Un concierto incluido dentro de la programación del XVI Festival Medieval d'Elx, que el pasado sábado a las 21.30 h. en el Gran Teatre, puso frente al público al cantaor Arcángel (Huelva, 1977), al viola da gamba Fahmi Alqhai (Sevilla, 1976), al tocaor Miguel Ángel Cortés (Granada, 1972) y al grupo Accademia del Piacere, reunidos en el espectáculo "Las idas y las vueltas: músicas mestizas (la música del renacimiento y la nueva España en diálogo con el flamenco)". La obra, estrenada en el Palacio de Carlos V durante la última edición del Festival Internacional de Música y Danza de Granada, pliegue tras pliegue, elevó sobre el escenario un monumento musical. Un enorme origami cuyos vértices alcanzaron, hacia lo hondo, un espectro abisal; y, hacia la luz, la sombra de un querubín.

Una ejecución pasmosa, una interpretación brillante, un muro de sonido cegador y un repertorio exquisito, en el que fueron insertando decenas de referencias y nombres propios: la toná, la seguiriya de Jerez, la cabal, la folía, las xácaras, la vidalita, la milonga, la mariona, el canario, el romance, la guaracha, la guajira o la bulería. Y en lo que al flamenco le concierne: Morente, Marchena, Pericón, Valderrama, Juan Talega, Chacón, El Mojama, Manolo Vargas, Mairena o El Fillo.

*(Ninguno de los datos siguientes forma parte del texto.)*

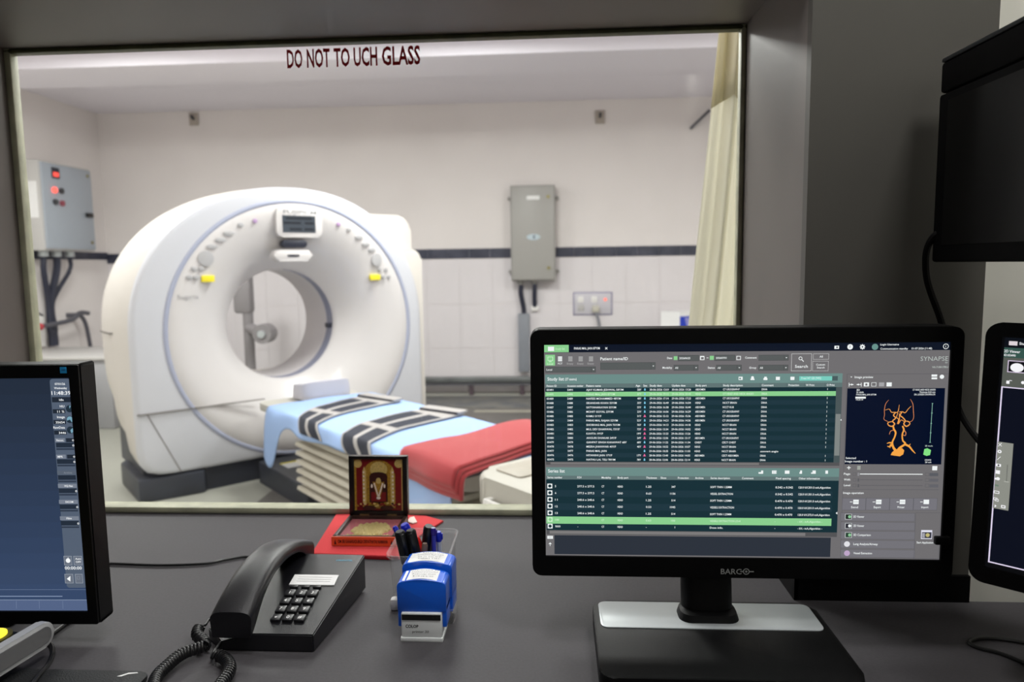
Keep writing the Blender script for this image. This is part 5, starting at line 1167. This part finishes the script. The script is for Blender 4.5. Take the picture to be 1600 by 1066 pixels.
    for sgn in (-1, 1):
        for q in range(7): el(.0005 + sgn * (.008 - q * .0011), .060 - q * .0036, .0016, .0022, wh, 10)
        el(sgn * .0125, .056, .002, .004, wh, 10)
    el(.0005, .033, .004, .003, wh)
    random.seed(3)
    for q in range(26): el(-.040 + .081 * q / 25, .016 + random.random() * .008, .0028, .002, random.choice([gl, gd, dk, mar]), 8)
    for sgn in (-1, 1): el(sgn * .017, .014, .013, .0045, dk)
    g.build('picture', l, smooth=False)['label'] = 'gold and maroon devotional picture'
    p = [desk_pt(*q, .7545)[:2] for q in ((636, 816), (640, 810), (647, 808), (652, 817), (645, 819))]
    tag(G().prism([tuple(q) for q in p], .7539, .7563, mat('eraser_pink', (236, 214, 204), .6), None, .0006).build('paper_scrap'), 'small pinkish white scrap on red cloth behind pen cup', 'paper')
shrine()

# ------------------------------------------------------------------ pen cup and pens
def cup():
    cx, cy = -.2015, 1.032
    t = thing('pen_cup', 'clear plastic square cup full of pens', 'pen cup', (cx, cy, .75))
    def ring(hx, hy, z, r): return [Vector((a, b, z)) for a, b in rrect(-hx, -hy, hx, hy, r, 6)]
    g = G()
    g.loft([ring(.037, .042, .001, .012), ring(.039, .044, .004, .012), ring(.0435, .053, .080, .014), ring(.047, .057, .0815, .016), ring(.047, .057, .0855, .016), ring(.044, .054, .0855, .014), ring(.041, .0505, .079, .013), ring(.0365, .0415, .006, .011)], CLEARP)
    g.build('cup', t, 35)
    g = G(); g.b2((-.043, -.050, .0), (-.030, -.036, .018), WHITE, .004); g.build('corner_foot', t)['label'] = 'white corner foot'
    def pen(top, r, label, body, cap, cap_m, caplen, base, name='pen', ytop=None):
        P1 = hit(top[0], top[1], 1, ytop or cy); P0 = Vector((cx + base[0], cy + base[1], .7575)); d = (P1 - P0)
        t = thing(name, label, name, P0); q = d.to_track_quat('Z', 'Y').to_matrix().to_4x4(); Ln = d.length
        g = G(q); g.lathe([(r * .25, 0), (r * .8, .012), (r, .016), (r, Ln - caplen)], body, 14); g.build('barrel', t)
        g = G(q); g.lathe([(r * 1.18, Ln - caplen - .001), (r * 1.22, Ln - caplen + .002), (r * 1.15, Ln - .003), (r * .85, Ln)], cap_m, 16)
        c = g.build('cap', t)
        g = G(q); g.b2((r * 1.1, -r * .35, Ln - caplen * .9), (r * 1.1 + .0018, r * .35, Ln - .003), cap_m, .0004); g.build('clip', c)
    clr = CLEARP; bk = mat('marker_black', (18, 18, 20), .35); bl = mat('cap_blue', (28, 44, 190), .3); rd = mat('cap_red', (206, 32, 30), .3); pu = mat('pen_violet', (70, 70, 180), .35)
    wb = mat('pen_white_barrel', (210, 214, 220), .3)
    pen((616, 823), .0034, 'thin pen with blue cap leaning left over cup rim', wb, 1, bl, .016, (.012, -.010), ytop=1.022)
    pen((631, 819), .0060, 'marker with round blue end, behind two black markers', bk, 1, bl, .015, (.008, .02), 'marker', 1.037)
    pen((624, 830), .0068, 'leftmost black marker standing in pen cup', bk, 1, bk, .050, (-.012, -.018), 'marker', 1.002)
    pen((641, 828), .0068, 'black marker in pen cup beside the red-capped one', bk, 1, bk, .050, (.004, -.022), 'marker', 1.007)
    pen((649, 840), .0058, 'marker with red cap in middle of pen cup', wb, 1, rd, .022, (.012, .0), 'marker', 1.022)
    pen((670, 822), .0068, 'tall black marker tilted right in pen cup', bk, 1, bk, .055, (-.006, .012), 'marker', 1.022)
    pen((677, 825), .0036, 'slim violet pen next to tall tilted black marker', pu, 1, mat('tip_violet', (48, 30, 130), .3), .010, (.018, -.012), ytop=1.017)
    pen((685, 831), .0040, 'clear pen with blue cap nearest cup right side', wb, 1, bl, .014, (.024, .008), ytop=1.022)
    pen((664, 849), .0038, 'short grey pen low inside pen cup', mat('pen_brown', (120, 96, 84), .5), 1, mat('pen_brown', (120, 96, 84)), .02, (.0, -.03), ytop=1.002)
cup()
def stamp(cx, cy, w_, label, front, rz=0.0, h=.097):
    t = thing('self_inking_stamp', label, 'stamp', (cx, cy, .75), rz)
    hw = w_ / 2; RX = Matrix.Rotation(PI / 2, 4, 'X')
    # blue outer cover: arched top, open legs
    def arch(hw_, z0, z1, r, sag=.006):
        p = [(-hw_, z0)]; p = []
        for i in range(7): a = math.radians(180 - 90 * i / 6); p.append((-hw_ + r + r * math.cos(a), z1 - sag - r + r * math.sin(a)))
        for i in range(1, 6): k = i / 6; p.append((-hw_ + r + (2 * hw_ - 2 * r) * k, z1 - sag + sag * math.sin(PI * k)))
        for i in range(7): a = math.radians(90 - 90 * i / 6); p.append((hw_ - r + r * math.cos(a), z1 - sag - r + r * math.sin(a)))
        return [(-hw_, z0)] + p + [(hw_, z0)]
    g = G()
    g.prism(arch(hw, .040, h, .0065, .0035), -.018, .018, BLUEP, RX, .0015)
    for s in (-1, 1): g.b2((s * hw, -.016, .018), (s * (hw - .006), .016, .048), BLUEP, .0015)
    g.build('cover', t)
    g = G()
    if front:
        g.b2((-hw + .005, -.021, .0), (hw - .006, .019, .040), STAMPW, .0025); g.b2((-hw + .004, -.022, .0), (hw - .005, .020, .006), STAMPW, .001)
    else:
        g.b2((-hw + .006, -.018, .0), (hw + .001, .018, .022), CLEARP, .002); g.b2((-hw + .009, -.015, .004), (hw - .006, .015, .04), mat('stamp_dark', (60, 58, 60), .4), .002)
    f = g.build('foot_frame', t)
    if front:
        g = G(); g.b2((-hw + .0065, -.0222, .0305), (hw - .0075, -.0205, .0378), INK); g.build('index_window', f, smooth=False)
        g = G(); put_text(g, 'COLOP', INK, frameM((-hw + .011, -.0213, .0195), (1, 0, 0), (0, 0, 1)), .0042, .0175, bold=.03); put_text(g, 'printer 30', INK, frameM((-hw + .020, -.0213, .0125), (1, 0, 0), (.12, 0, 1)), .0036, .022); g.build('lettering', f, smooth=False)
    g = G()
    def lab(i, j):
        k = .10 + .74 * i; x = -hw + 2 * hw * k; kk = (x + hw - .010) / (2 * hw - .02); z = h - .0035 + .0035 * math.sin(PI * min(max(kk, 0), 1))
        return Vector((x, -.0155 + .031 * j, z + .0006))
    g.grid(lab, 12, 2, PAPER); L_ = g.build('label_strip', t, solid=-1)
    g = G()
    for r_ in range(4):
        put_text(g, ['Dr. RAKESH PRAJA', 'Consultant Radiologist', 'Reg. No. RMC 24187', 'MBBS MD'][r_] if not front else ['Reported by', 'Checked and Verified', 'Radiology Dept', 'Date'][r_], INK, frameM((-hw * .55 + .002 * r_, .008 - .0065 * r_, h + .0016), (1, 0, 0), (0, 1, 0)), .0026, hw * (1.2 - .12 * r_))
    g.build('label_print', L_, smooth=False)
stamp(-.1815, .921, .066, 'blue and white self-inking stamp in front of the other one', True, h=.085)
stamp(-.181, .965, .070, 'taller blue self-inking stamp between front stamp and pen cup', False, math.radians(-2), .091)
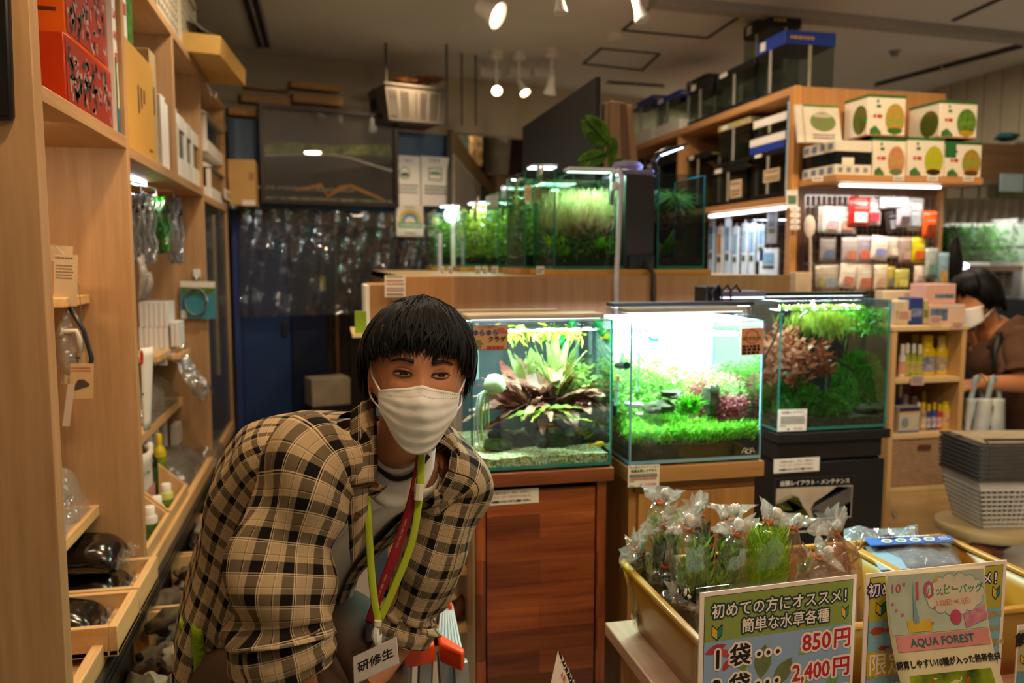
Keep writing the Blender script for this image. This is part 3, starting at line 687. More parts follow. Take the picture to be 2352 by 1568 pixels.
for (px,py,kd,bo,cp,lb),nm in zip(bt,names):
    row=0 if py<1130 else (1 if py<1170 else 2)
    x=XL-[.17,.11,.055][row];p=PX(px,py,x);bottle('fertilizer_bottle',nm,V((x,p.y,zq+.014+[.13,.07,0][row])),[.02,.024,.024][row],[.24,.19,.12][row],bo,cp,'bottles in the pine tray',lb,0 if row<2 else 1)
a=PX(352,1040,XL-.1);
m_=M().grid([[V((XL-.15+.05*sin(pi*i/9)+.012*j/9,ym+.04+(yl(425,1060)-ym-.06)*i/9,zq+.02+.25*j/9)) for i in range(10)] for j in range(10)]).bump(.01,14,2)
t=solo('zip_pouch',m_,mat('d9d2c2',.4,var=.05),'white zip pouch with pink and green print standing in the pine tray','bag',solid=.012)
fr=(V((XL-.09,ym+.06,zq+.03)),V((0,1,0)),V((0,0,1)),V((1,0,0)))
part('print',frect(M(),fr,.02,.13,.07,.12,.004),mat('d88a86',.5,var=.2,sc=40),t,sm=0)
part('print',frect(M(),fr,.02,.05,.17,.18,.004),GREEN,t,sm=0)
yy=yl(445,1010)
bag('stone_bag','clear bag of grey stones on the low shelf under the gravel bag','bag',(XL-.16,yC-.28,zq),.15,.24,.07,gfilm,6,contents=(M().blob((XL-.17,yC-.28,zq+.06),(.13,.2,.06),9,.2,16,10),stone))
bx('white_carton','square pale carton standing on the grey stone bag','box',XL-.15,XL-.14+.02,yC-.13,yC-.02,zq+.13,zq+.22,mat('c8c2ae',.6))
bag('stone_bag','clear bag of grey stones slumped over the front rail in the far bay','bag',(XL-.1,yC+.12,zq),.13,.16,.06,gfilm,7,contents=(M().blob((XL-.12,yC+.12,zq+.055),(.1,.13,.05),5,.2,16,10),stone))
zt1=PX(345,1262,XL+.02).z
dirt=mat('2a211a',.55,var=.25,sc=40);bfilm=thin('8a8078',.16,.08,.25,'4f463d',24)
def soil(label,x0,x1,y0,y1,z,seed,group='soil bags in the low trays'):
    c=V(((x0+x1)/2,(y0+y1)/2,z));rx,ry=(x1-x0)/2,(y1-y0)/2
    t=thing('soil_bag',label,'bag',c,group)
    def gr(e,zz):return [[c+V((rx*e*u,ry*e*v,zz*2*max(0,(1-u**4)*(1-v**4))**.5+.004)) for u in [-1+2*i/14 for i in range(15)]] for v in [-1+2*j/12 for j in range(13)]]
    part('body',M().grid(gr(.9,.034)).bump(.008,14,seed),mat('17130f',.18,var=.2,sc=10,spec=.7),t,sm=180,solid=.004)
    part('seal',M().grid([[c+V((rx*(.86+.2*i/4),ry*v*.9,.02+.012*sin(v*9+i))) for v in [-1+2*j/12 for j in range(13)]] for i in range(5)]),FILM,t,sm=180)
    fr=(c+V((-rx*.62,-ry*.75,.078)),V((1,0,0)),V((0,1,0)),V((0,0,1)))
    part('label_band',frect(M(),fr,0,rx*.75,0,ry*1.45,.0),mat('3fa01e',.3,var=.15,sc=30),t,sm=0)
    part('label_band',frect(M(),fr,0,rx*.75,ry*.8,ry*1.45,.001),PAPER,t,sm=0)
    g=M();lines(g,fr,rx*.05,rx*.7,[ry*.95,ry*1.15,ry*1.3],ry*.09,seed=seed);part('lettering',g,INKR,t,sm=0);return t
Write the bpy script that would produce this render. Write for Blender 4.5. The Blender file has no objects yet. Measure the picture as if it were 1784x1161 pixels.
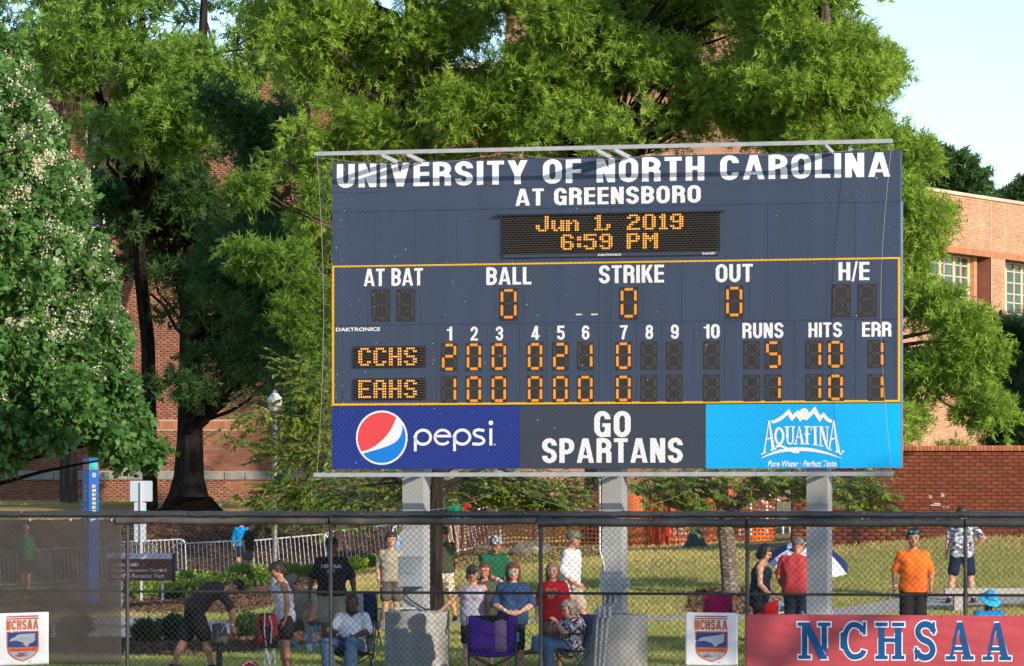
import bpy, math, random, time
import numpy as np
from mathutils import Vector, Matrix
T0=time.time()
random.seed(7); RNG=np.random.default_rng(7)
SC=bpy.context.scene; COL=SC.collection
# ---------------- camera, world, sun, exposure ----------------
F=8400.0; EYE=2.5; HX=892.0; HY=880.0          # focal length in photo pixels, eye height, horizon
cd=bpy.data.cameras.new('camera'); cam=bpy.data.objects.new('camera',cd); COL.objects.link(cam)
cam.location=(0,0,EYE); cam.rotation_euler=(math.radians(90),0,0)
cd.sensor_width=36; cd.lens=36*F/1784; cd.shift_y=(HY-580.5)/1784; cd.clip_start=1; cd.clip_end=3000
SC.camera=cam
SUN_EL=math.radians(19.2); SUN_DIR=(0.76,-0.96)   # horizontal direction towards the sun
az=math.atan2(SUN_DIR[0],SUN_DIR[1])            # clockwise from +Y
w=bpy.data.worlds.new('World'); SC.world=w; w.use_nodes=True
nt=w.node_tree; bg=nt.nodes['Background']
sk=nt.nodes.new('ShaderNodeTexSky'); sk.sky_type='NISHITA'; sk.sun_disc=False
sk.sun_elevation=SUN_EL; sk.sun_rotation=az; sk.altitude=200; sk.air_density=1.0; sk.dust_density=.5; sk.ozone_density=3.6
nt.links.new(sk.outputs[0],bg.inputs[0]); bg.inputs[1].default_value=0.15
sd=bpy.data.lights.new('sun','SUN'); so=bpy.data.objects.new('sun',sd); COL.objects.link(so)
sd.energy=3.7; sd.angle=math.radians(0.5); sd.color=(1.0,0.87,0.70)
hl=math.hypot(*SUN_DIR)
to_sun=Vector((SUN_DIR[0]/hl*math.cos(SUN_EL),SUN_DIR[1]/hl*math.cos(SUN_EL),math.sin(SUN_EL)))
so.rotation_euler=to_sun.to_track_quat('Z','Y').to_euler(); so.location=(30,20,40)
SC.view_settings.view_transform='Standard'; SC.view_settings.look='None'
SC.view_settings.gamma=1; SC.view_settings.use_curve_mapping=False
SC.view_settings.exposure=0.74
try:
    SC.cycles.max_bounces=6; SC.cycles.transparent_max_bounces=12; SC.cycles.diffuse_bounces=3; SC.cycles.glossy_bounces=2
    SC.cycles.use_denoising=True
except Exception: pass

# ---------------- helpers ----------------
def P(px,py,d): return Vector(((px-HX)/F*d, d, EYE+(HY-py)/F*d))      # a photo pixel at a given distance
def Xp(px,d): return (px-HX)/F*d
def Zp(py,d): return EYE+(HY-py)/F*d
def lin(h):
    h=h.lstrip('#'); v=[int(h[i:i+2],16)/255 for i in (0,2,4)]
    return tuple(x/12.92 if x<=.04045 else ((x+.055)/1.055)**2.4 for x in v)
def N(nt,t,**k):
    n=nt.nodes.new(t)
    for a,b in k.items(): setattr(n,a,b)
    return n
MATS={}
def mat(name,c,rough=.7,metal=0,c2=None,scale=3,detail=4,bump=0,bscale=None,spec=.3,attr=None,emis=None,stretch=None,alpha=None,contrast=(.35,.65),coord='Object',obrand=0,vr=1.0,c3=None,scale3=.4,con3=(.45,.65)):
    """principled material: c..c2 mixed by noise, optional per-face tone attribute, bump, emission"""
    if name in MATS: return MATS[name]
    m=bpy.data.materials.new(name); m.use_nodes=True; nt=m.node_tree; p=nt.nodes['Principled BSDF']; L=nt.links.new
    p.inputs['Roughness'].default_value=rough; p.inputs['Metallic'].default_value=metal; p.inputs['Specular IOR Level'].default_value=spec
    p.inputs['Base Color'].default_value=(*c,1); col=None
    tc=N(nt,'ShaderNodeTexCoord'); mp=N(nt,'ShaderNodeMapping'); L(tc.outputs[coord],mp.inputs[0])
    if stretch: mp.inputs['Scale'].default_value=stretch
    def noise(sc,det=4):
        n=N(nt,'ShaderNodeTexNoise'); n.inputs['Scale'].default_value=sc; n.inputs['Detail'].default_value=det; L(mp.outputs[0],n.inputs['Vector']); return n
    def ramp(src,lo,hi):
        r=N(nt,'ShaderNodeMapRange'); r.inputs[1].default_value=lo; r.inputs[2].default_value=hi; r.clamp=True; L(src,r.inputs[0]); return r.outputs[0]
    def mix(f,a,b,bt='MIX'):
        x=N(nt,'ShaderNodeMix',data_type='RGBA',blend_type=bt)
        if isinstance(f,float): x.inputs[0].default_value=f
        else: L(f,x.inputs[0])
        for s,v in ((6,a),(7,b)):
            if isinstance(v,tuple): x.inputs[s].default_value=(*v,1)
            else: L(v,x.inputs[s])
        return x.outputs[2]
    if c2 is not None: col=mix(ramp(noise(scale,detail).outputs[0],*contrast),c,c2)
    if c3 is not None: col=mix(ramp(noise(scale3,3).outputs[0],*con3),col or c,c3)
    if attr:
        a=N(nt,'ShaderNodeAttribute',attribute_name=attr); 
        h=N(nt,'ShaderNodeHueSaturation'); 
        if col is not None: L(col,h.inputs['Color'])
        else: h.inputs['Color'].default_value=(*c,1)
        mr=N(nt,'ShaderNodeMapRange'); mr.inputs[3].default_value=1-.38*vr; mr.inputs[4].default_value=1+.4*vr; L(a.outputs['Fac'],mr.inputs[0]); L(mr.outputs[0],h.inputs['Value'])
        mr=N(nt,'ShaderNodeMapRange'); mr.inputs[3].default_value=.5+.022*vr; mr.inputs[4].default_value=.5-.022*vr
        mu=N(nt,'ShaderNodeMath',operation='MULTIPLY'); mu.inputs[1].default_value=7.31; fr=N(nt,'ShaderNodeMath',operation='FRACT'); L(a.outputs['Fac'],mu.inputs[0]); L(mu.outputs[0],fr.inputs[0]); L(fr.outputs[0],mr.inputs[0]); L(mr.outputs[0],h.inputs['Hue'])
        col=h.outputs[0]
    if obrand:
        oi=N(nt,'ShaderNodeObjectInfo'); h=N(nt,'ShaderNodeHueSaturation'); mr=N(nt,'ShaderNodeMapRange'); mr.inputs[3].default_value=1-obrand; mr.inputs[4].default_value=1+obrand; L(oi.outputs['Random'],mr.inputs[0]); L(mr.outputs[0],h.inputs['Value'])
        if col is not None: L(col,h.inputs['Color'])
        else: h.inputs['Color'].default_value=(*c,1)
        col=h.outputs[0]
    if col is not None: L(col,p.inputs['Base Color'])
    if bump:
        b=N(nt,'ShaderNodeBump'); b.inputs['Strength'].default_value=min(1,bump*10); b.inputs['Distance'].default_value=bump*.1 if bump<1 else .02
        L(noise(bscale or scale*3,5).outputs[0],b.inputs['Height']); L(b.outputs[0],p.inputs['Normal'])
    if emis: p.inputs['Emission Color'].default_value=(*emis[0],1); p.inputs['Emission Strength'].default_value=emis[1]
    if alpha is not None:
        p.inputs['Alpha'].default_value=alpha
    m.diffuse_color=(*c,1); MATS[name]=m; return m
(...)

Arcángel y Fahmi Alqhai oficiaron como maestros de la ceremonia. Y fueron tantos los momentos de comunión y de extrema unción, que se hace difícil destacar uno. Valga como ejemplo, la interpretación de Las morillas de Jaén. Siguiendo la conexión Lorca-La Argentina-Carmen Linares, la pieza devino en un festín que enlazó sobre la base de un romance medieval -escuchen, si lo desean, la versión de Jordi Savall en la obra colectiva Isabel I, Reina de Castilla- una malagueña-granaína que se fue abriendo y cerrando al canto de "No tengas miedo, amor mío/que cuando más lo sospechas/más bello es el desafío". Mientras la garganta del cantaor exhumaba el zejel, el jaleo extremeño, la soleá o la bulería; iba jugando sobre la melodía de la canción popular -en un viaje de ida y vuelta, adelante y atrás- donde asaeteaba las coplas del repertorio flamenco. En la creación colectiva, los once músicos, transmutaban lo primero y lo último alcanzando un lenguaje de una contemporaneidad incontestable: "Tres morillas me enamoran/en Jaén, /Axa y Fátima y Marién".

Y con todo, pesa dejar fuera de la narración la recreación de la seguiriya flamenca o los arreglos de la guitarra de Miguel Ángel Cortés en la interpretación de las alegrías. Apartar, de igual modo, la descripción de las texturas sonoras, de la cadencia, de la instrumentación. El juego de voces y cuerdas o el clima que la gravedad de la viola da gamba proporcionó al cante.

Les advertí. Ni una imagen vale más que mil palabras, ni mil palabras les conducirán a vivir la experiencia. La música es la música, como un rosa es un rosa. Y el lenguaje -excúsenme- tiene sus límites. Hago responsable a Stendahl, a la belleza, a lo inasible, a la pasión y al quebranto. Y sufro sus consecuencias. Pídanle cuentas al arte. Yo haré lo propio.